Multiculturalità, interculturalità e multiculturalismo:
una distinzione necessaria
Va precisato, in via preliminare, la differenza che esiste fra multiculturalità, interculturalità e multiculturalismo, termini che a volte non sono usati con rigore.
Il termine multiculturalismo è sorto in Canada alla fine degli anni Sessanta del Novecento, quando i franco-canadesi, che sono minoranza nel Paese ma la maggioranza nella regione del Quebec, iniziarono quella che fu definita una "rivoluzione silenziosa". Uno degli obiettivi fondamentali fu la richiesta del bilinguismo nelle istituzioni statali e il biculturalismo nell'insegnamento scolastico, ossia un curriculum autonomo e diverso rispetto a quello degli anglo-canadesi.
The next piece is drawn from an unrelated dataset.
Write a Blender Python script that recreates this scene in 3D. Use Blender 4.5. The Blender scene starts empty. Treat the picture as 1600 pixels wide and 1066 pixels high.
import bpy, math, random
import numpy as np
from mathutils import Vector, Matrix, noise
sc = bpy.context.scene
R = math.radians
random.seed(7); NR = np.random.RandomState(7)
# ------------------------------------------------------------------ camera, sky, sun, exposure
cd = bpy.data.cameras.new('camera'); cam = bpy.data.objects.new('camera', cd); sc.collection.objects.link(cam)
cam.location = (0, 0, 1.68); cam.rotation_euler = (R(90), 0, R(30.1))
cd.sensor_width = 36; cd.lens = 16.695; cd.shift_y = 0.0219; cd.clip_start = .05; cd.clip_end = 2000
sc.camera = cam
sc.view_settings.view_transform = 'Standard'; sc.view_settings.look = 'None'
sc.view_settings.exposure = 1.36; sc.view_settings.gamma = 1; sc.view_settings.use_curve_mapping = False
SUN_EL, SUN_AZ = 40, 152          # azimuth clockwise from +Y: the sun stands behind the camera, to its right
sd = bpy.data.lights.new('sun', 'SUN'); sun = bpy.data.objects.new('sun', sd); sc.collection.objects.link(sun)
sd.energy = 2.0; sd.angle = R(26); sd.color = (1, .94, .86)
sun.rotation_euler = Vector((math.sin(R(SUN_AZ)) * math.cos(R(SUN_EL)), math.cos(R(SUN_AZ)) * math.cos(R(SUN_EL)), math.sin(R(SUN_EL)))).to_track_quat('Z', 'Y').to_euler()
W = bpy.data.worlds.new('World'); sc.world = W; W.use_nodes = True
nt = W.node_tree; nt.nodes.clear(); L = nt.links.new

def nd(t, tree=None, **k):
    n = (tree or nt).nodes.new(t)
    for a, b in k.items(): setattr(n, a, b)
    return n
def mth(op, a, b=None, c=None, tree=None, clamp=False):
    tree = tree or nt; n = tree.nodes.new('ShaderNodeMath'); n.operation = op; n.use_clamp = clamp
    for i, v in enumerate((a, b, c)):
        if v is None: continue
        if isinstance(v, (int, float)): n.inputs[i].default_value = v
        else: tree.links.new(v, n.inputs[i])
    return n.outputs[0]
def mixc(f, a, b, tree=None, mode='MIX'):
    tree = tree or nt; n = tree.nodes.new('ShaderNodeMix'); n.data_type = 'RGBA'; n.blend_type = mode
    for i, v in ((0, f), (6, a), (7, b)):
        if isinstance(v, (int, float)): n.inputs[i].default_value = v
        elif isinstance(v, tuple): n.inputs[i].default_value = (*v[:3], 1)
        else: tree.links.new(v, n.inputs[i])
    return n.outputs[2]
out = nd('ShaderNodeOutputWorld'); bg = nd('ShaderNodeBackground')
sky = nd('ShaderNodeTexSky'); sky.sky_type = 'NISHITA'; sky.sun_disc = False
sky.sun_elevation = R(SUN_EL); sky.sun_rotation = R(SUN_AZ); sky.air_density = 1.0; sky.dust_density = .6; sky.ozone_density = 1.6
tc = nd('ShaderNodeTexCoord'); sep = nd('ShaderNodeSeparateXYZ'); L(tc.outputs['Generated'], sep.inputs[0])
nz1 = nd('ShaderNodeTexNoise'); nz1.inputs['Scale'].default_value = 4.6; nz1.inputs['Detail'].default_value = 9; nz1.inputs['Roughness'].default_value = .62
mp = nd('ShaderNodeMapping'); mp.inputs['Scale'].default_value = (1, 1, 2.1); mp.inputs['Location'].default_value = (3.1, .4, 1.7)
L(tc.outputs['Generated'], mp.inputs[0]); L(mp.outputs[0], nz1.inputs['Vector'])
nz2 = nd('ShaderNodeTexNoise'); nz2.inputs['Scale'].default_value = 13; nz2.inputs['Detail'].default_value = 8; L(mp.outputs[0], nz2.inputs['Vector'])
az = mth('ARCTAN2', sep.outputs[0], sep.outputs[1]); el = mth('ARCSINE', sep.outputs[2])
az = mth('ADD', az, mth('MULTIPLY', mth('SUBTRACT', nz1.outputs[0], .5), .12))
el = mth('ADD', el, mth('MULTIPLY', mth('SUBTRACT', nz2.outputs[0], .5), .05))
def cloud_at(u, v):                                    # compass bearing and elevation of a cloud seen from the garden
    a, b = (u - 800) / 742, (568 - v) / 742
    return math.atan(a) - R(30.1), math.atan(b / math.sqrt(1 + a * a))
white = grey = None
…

Nel caso del Canada siamo in presenza di una richiesta da parte dei francofoni di una radicale autonomia fra le due comunità, ossia di una rinegoziazione delle condizioni di convivenza in cui la minoranza francofona coesiste con quella inglese in una condizione, di fatto, di separatezza. (Va sottolineato il fatto che siano stati proprio i francofoni a sollevare per primi il problema; essi hanno mantenuto un forte legame con la tradizione culturale della Francia che oggi è all'avanguardia, in Europa, nella difesa del laicismo e della laicità della scuola pubblica).
Nel 1971, per la prima volta, il governo Trudeau ha adottato ufficialmente una politica multiculturalista, legittimando le richieste avanzate dai gruppi minoritari interni allo Stato-nazione che chiedevano una integrale autonomia. In conclusione, in Canada la lotta tra francofoni è riuscita a modificare profondamente la struttura stessa di quella società imponendo il multiculturalismo. Non più, dunque, solo un dialogo fra due culture diverse di cui una è dominante all'interno dello stesso Stato, ma l'autonomia completa delle due culture, considerate sì componenti essenziali, ma con proprie specificità e identità espresse dalla loro diversa storia.
In altri casi, come in Australia e in Svezia, il multiculturalismo ha ispirato una linea politica tendente ad assicurare la coesione sociale senza la pretesa di una omologazione culturale fra i diversi gruppi culturali ed etnici, ma riconoscendo e difendendo le pratiche culturali delle minoranze, superando così varie forme pre-esistenti di discriminazione.